Haklai / How to Use a Monument

How to Use a Monument Performance as a Way of Reflecting on the Role of Monuments in Today’s Cities

Authors: Or Haklai, Designer & MA Cultural Studies Student, The Hebrew University of Jerusalem; Enrico Chinellato, Designer & Ph.D. Student, University of Bologna

Research stage: other: MA research thesis at the Hebrew University in Jerusalem - Cultural Studies Program (supervisor: Dr. Dani Schrire) and architectural project by QUIZEPO (winning entry for 'Future Monuments' architecture competition, Paris 2020)

Category: Extended abstract

DDR Statement

Design-driven research can be useful for the understanding of the complexity of the city and its changes today.
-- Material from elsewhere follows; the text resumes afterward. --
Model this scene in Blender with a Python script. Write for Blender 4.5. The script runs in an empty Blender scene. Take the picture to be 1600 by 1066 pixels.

This pragmatic attitude is aimed at transforming and renegotiating the creative process, now rendered explicit through its interaction with all the transgressions of disciplinarity: inter, multi, trans, extra, anti and non-disciplinary, insisting on the notions of doing and thinking. Operating as a critical approach, of which the initial intentions are based on contextual logics, situations, and relations, the objective is to generate alternative imaginaries for a space, a community, a city, or a society. This requires the activation of a continuous process of formation and transfer of knowledge and expertise between practice and theory, in order to make them accessible through creative means.

The research uses a design-driven and practice-based process to explore and unfold particular aspects of the interaction between place-making and the arts, in the context of urban renewal. It starts with imagining alternative scenarios for a place, by being directed by on-site existing conditions such as relations between people, places, stories, and objects. The method involves gathering textual and visual data from these present and past factors, and through them operates a translation into built structures. The design of these structures involves a reading of the information collected on-site through the creative/artistic lens. During the in-situ actions, new emerging stories for the place are can be discussed and tested by the local community through physically built structures that people can directly act and react upon. This produces a framework, a public stage in which the community performance can generate discussions, collaboration, and actions.